→ What this task involves: Copy each line exactly.
--- start ---
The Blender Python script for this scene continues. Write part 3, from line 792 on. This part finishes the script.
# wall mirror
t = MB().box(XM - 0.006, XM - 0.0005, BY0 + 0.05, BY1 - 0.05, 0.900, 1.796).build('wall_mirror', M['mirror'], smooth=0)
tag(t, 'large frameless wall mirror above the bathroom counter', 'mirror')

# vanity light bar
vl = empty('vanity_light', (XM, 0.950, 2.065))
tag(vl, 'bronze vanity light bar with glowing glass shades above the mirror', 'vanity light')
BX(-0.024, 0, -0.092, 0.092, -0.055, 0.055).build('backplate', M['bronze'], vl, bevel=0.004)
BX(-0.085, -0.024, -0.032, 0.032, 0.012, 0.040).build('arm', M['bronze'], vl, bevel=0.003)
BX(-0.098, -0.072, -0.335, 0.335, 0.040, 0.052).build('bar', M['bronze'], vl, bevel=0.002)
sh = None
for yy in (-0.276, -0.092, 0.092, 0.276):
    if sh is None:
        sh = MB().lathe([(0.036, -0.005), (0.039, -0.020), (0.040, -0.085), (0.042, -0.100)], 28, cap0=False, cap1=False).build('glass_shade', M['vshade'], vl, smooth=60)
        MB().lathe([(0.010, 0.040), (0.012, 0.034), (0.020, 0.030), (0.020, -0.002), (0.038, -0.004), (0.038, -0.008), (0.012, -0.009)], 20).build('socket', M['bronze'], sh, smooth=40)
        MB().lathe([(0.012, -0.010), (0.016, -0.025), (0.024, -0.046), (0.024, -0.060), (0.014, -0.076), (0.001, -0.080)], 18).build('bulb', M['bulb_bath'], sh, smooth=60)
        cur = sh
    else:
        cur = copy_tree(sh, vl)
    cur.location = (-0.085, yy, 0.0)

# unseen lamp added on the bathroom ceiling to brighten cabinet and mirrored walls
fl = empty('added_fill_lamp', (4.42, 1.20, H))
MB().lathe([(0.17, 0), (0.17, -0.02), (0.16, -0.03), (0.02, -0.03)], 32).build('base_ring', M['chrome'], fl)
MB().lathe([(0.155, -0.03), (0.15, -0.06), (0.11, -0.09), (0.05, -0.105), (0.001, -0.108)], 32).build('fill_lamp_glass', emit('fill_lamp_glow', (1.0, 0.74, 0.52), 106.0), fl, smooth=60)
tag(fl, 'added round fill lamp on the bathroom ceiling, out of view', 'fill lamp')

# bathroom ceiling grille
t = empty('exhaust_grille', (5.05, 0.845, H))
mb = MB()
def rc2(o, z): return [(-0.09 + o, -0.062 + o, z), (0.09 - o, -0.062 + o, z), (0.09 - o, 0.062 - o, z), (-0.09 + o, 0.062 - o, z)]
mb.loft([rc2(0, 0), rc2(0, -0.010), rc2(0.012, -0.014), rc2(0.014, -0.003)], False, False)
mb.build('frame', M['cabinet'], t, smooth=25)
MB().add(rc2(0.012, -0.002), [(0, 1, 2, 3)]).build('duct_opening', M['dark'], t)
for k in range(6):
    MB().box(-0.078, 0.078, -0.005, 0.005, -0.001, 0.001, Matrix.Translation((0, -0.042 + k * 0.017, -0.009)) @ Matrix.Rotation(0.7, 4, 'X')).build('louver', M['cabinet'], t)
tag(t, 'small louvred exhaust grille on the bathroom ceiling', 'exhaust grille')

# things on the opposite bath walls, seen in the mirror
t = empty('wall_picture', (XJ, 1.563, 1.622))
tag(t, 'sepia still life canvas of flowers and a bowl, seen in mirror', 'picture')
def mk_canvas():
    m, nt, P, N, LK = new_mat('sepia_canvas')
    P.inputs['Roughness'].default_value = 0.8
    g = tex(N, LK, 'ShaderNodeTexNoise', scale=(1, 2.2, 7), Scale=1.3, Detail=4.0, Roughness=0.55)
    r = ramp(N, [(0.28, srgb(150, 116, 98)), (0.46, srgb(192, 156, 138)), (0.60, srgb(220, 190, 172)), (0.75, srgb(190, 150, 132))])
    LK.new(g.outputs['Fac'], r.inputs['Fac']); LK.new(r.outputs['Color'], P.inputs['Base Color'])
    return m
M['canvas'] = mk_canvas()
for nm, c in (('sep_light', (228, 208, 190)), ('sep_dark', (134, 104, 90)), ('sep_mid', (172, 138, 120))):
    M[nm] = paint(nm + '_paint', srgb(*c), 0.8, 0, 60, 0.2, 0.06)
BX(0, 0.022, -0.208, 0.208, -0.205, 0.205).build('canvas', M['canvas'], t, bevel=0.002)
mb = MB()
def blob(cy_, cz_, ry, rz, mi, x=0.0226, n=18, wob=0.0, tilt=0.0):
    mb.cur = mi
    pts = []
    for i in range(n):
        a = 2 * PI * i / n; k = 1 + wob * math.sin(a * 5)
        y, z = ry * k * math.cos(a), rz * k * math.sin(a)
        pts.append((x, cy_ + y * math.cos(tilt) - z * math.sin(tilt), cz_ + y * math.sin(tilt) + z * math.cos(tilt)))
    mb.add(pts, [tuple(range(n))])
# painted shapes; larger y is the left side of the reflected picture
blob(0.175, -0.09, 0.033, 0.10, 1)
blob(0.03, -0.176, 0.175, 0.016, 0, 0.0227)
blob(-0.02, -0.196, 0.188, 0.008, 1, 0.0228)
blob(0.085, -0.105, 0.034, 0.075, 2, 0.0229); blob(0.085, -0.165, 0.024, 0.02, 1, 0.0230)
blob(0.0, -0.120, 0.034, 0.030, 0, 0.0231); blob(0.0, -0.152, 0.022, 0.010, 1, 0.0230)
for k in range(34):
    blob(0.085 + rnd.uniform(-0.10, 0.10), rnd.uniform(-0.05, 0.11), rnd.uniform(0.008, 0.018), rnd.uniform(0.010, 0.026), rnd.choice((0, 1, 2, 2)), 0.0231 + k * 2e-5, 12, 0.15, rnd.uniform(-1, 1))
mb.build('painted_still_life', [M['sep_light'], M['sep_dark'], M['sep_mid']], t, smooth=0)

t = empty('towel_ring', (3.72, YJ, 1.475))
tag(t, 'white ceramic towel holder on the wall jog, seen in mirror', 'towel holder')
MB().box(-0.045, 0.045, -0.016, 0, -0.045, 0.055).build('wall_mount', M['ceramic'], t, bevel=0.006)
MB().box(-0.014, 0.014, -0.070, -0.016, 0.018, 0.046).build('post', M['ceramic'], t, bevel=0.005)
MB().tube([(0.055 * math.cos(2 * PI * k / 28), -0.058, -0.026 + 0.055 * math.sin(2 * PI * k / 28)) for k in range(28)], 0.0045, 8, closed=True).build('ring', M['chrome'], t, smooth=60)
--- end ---
→ Answer in full:
The Blender Python script for this scene continues. Write part 3, from line 792 on. This part finishes the script.
# wall mirror
t = MB().box(XM - 0.006, XM - 0.0005, BY0 + 0.05, BY1 - 0.05, 0.900, 1.796).build('wall_mirror', M['mirror'], smooth=0)
tag(t, 'large frameless wall mirror above the bathroom counter', 'mirror')

# vanity light bar
vl = empty('vanity_light', (XM, 0.950, 2.065))
tag(vl, 'bronze vanity light bar with glowing glass shades above the mirror', 'vanity light')
BX(-0.024, 0, -0.092, 0.092, -0.055, 0.055).build('backplate', M['bronze'], vl, bevel=0.004)
BX(-0.085, -0.024, -0.032, 0.032, 0.012, 0.040).build('arm', M['bronze'], vl, bevel=0.003)
BX(-0.098, -0.072, -0.335, 0.335, 0.040, 0.052).build('bar', M['bronze'], vl, bevel=0.002)
sh = None
for yy in (-0.276, -0.092, 0.092, 0.276):
    if sh is None:
        sh = MB().lathe([(0.036, -0.005), (0.039, -0.020), (0.040, -0.085), (0.042, -0.100)], 28, cap0=False, cap1=False).build('glass_shade', M['vshade'], vl, smooth=60)
        MB().lathe([(0.010, 0.040), (0.012, 0.034), (0.020, 0.030), (0.020, -0.002), (0.038, -0.004), (0.038, -0.008), (0.012, -0.009)], 20).build('socket', M['bronze'], sh, smooth=40)
        MB().lathe([(0.012, -0.010), (0.016, -0.025), (0.024, -0.046), (0.024, -0.060), (0.014, -0.076), (0.001, -0.080)], 18).build('bulb', M['bulb_bath'], sh, smooth=60)
        cur = sh
    else:
        cur = copy_tree(sh, vl)
    cur.location = (-0.085, yy, 0.0)

# unseen lamp added on the bathroom ceiling to brighten cabinet and mirrored walls
fl = empty('added_fill_lamp', (4.42, 1.20, H))
MB().lathe([(0.17, 0), (0.17, -0.02), (0.16, -0.03), (0.02, -0.03)], 32).build('base_ring', M['chrome'], fl)
MB().lathe([(0.155, -0.03), (0.15, -0.06), (0.11, -0.09), (0.05, -0.105), (0.001, -0.108)], 32).build('fill_lamp_glass', emit('fill_lamp_glow', (1.0, 0.74, 0.52), 106.0), fl, smooth=60)
tag(fl, 'added round fill lamp on the bathroom ceiling, out of view', 'fill lamp')

# bathroom ceiling grille
t = empty('exhaust_grille', (5.05, 0.845, H))
mb = MB()
def rc2(o, z): return [(-0.09 + o, -0.062 + o, z), (0.09 - o, -0.062 + o, z), (0.09 - o, 0.062 - o, z), (-0.09 + o, 0.062 - o, z)]
mb.loft([rc2(0, 0), rc2(0, -0.010), rc2(0.012, -0.014), rc2(0.014, -0.003)], False, False)
mb.build('frame', M['cabinet'], t, smooth=25)
MB().add(rc2(0.012, -0.002), [(0, 1, 2, 3)]).build('duct_opening', M['dark'], t)
for k in range(6):
    MB().box(-0.078, 0.078, -0.005, 0.005, -0.001, 0.001, Matrix.Translation((0, -0.042 + k * 0.017, -0.009)) @ Matrix.Rotation(0.7, 4, 'X')).build('louver', M['cabinet'], t)
tag(t, 'small louvred exhaust grille on the bathroom ceiling', 'exhaust grille')

# things on the opposite bath walls, seen in the mirror
t = empty('wall_picture', (XJ, 1.563, 1.622))
tag(t, 'sepia still life canvas of flowers and a bowl, seen in mirror', 'picture')
def mk_canvas():
    m, nt, P, N, LK = new_mat('sepia_canvas')
    P.inputs['Roughness'].default_value = 0.8
    g = tex(N, LK, 'ShaderNodeTexNoise', scale=(1, 2.2, 7), Scale=1.3, Detail=4.0, Roughness=0.55)
    r = ramp(N, [(0.28, srgb(150, 116, 98)), (0.46, srgb(192, 156, 138)), (0.60, srgb(220, 190, 172)), (0.75, srgb(190, 150, 132))])
    LK.new(g.outputs['Fac'], r.inputs['Fac']); LK.new(r.outputs['Color'], P.inputs['Base Color'])
    return m
M['canvas'] = mk_canvas()
for nm, c in (('sep_light', (228, 208, 190)), ('sep_dark', (134, 104, 90)), ('sep_mid', (172, 138, 120))):
    M[nm] = paint(nm + '_paint', srgb(*c), 0.8, 0, 60, 0.2, 0.06)
BX(0, 0.022, -0.208, 0.208, -0.205, 0.205).build('canvas', M['canvas'], t, bevel=0.002)
mb = MB()
def blob(cy_, cz_, ry, rz, mi, x=0.0226, n=18, wob=0.0, tilt=0.0):
    mb.cur = mi
    pts = []
    for i in range(n):
        a = 2 * PI * i / n; k = 1 + wob * math.sin(a * 5)
        y, z = ry * k * math.cos(a), rz * k * math.sin(a)
        pts.append((x, cy_ + y * math.cos(tilt) - z * math.sin(tilt), cz_ + y * math.sin(tilt) + z * math.cos(tilt)))
    mb.add(pts, [tuple(range(n))])
# painted shapes; larger y is the left side of the reflected picture
blob(0.175, -0.09, 0.033, 0.10, 1)
blob(0.03, -0.176, 0.175, 0.016, 0, 0.0227)
blob(-0.02, -0.196, 0.188, 0.008, 1, 0.0228)
blob(0.085, -0.105, 0.034, 0.075, 2, 0.0229); blob(0.085, -0.165, 0.024, 0.02, 1, 0.0230)
blob(0.0, -0.120, 0.034, 0.030, 0, 0.0231); blob(0.0, -0.152, 0.022, 0.010, 1, 0.0230)
for k in range(34):
    blob(0.085 + rnd.uniform(-0.10, 0.10), rnd.uniform(-0.05, 0.11), rnd.uniform(0.008, 0.018), rnd.uniform(0.010, 0.026), rnd.choice((0, 1, 2, 2)), 0.0231 + k * 2e-5, 12, 0.15, rnd.uniform(-1, 1))
mb.build('painted_still_life', [M['sep_light'], M['sep_dark'], M['sep_mid']], t, smooth=0)

t = empty('towel_ring', (3.72, YJ, 1.475))
tag(t, 'white ceramic towel holder on the wall jog, seen in mirror', 'towel holder')
MB().box(-0.045, 0.045, -0.016, 0, -0.045, 0.055).build('wall_mount', M['ceramic'], t, bevel=0.006)
MB().box(-0.014, 0.014, -0.070, -0.016, 0.018, 0.046).build('post', M['ceramic'], t, bevel=0.005)
MB().tube([(0.055 * math.cos(2 * PI * k / 28), -0.058, -0.026 + 0.055 * math.sin(2 * PI * k / 28)) for k in range(28)], 0.0045, 8, closed=True).build('ring', M['chrome'], t, smooth=60)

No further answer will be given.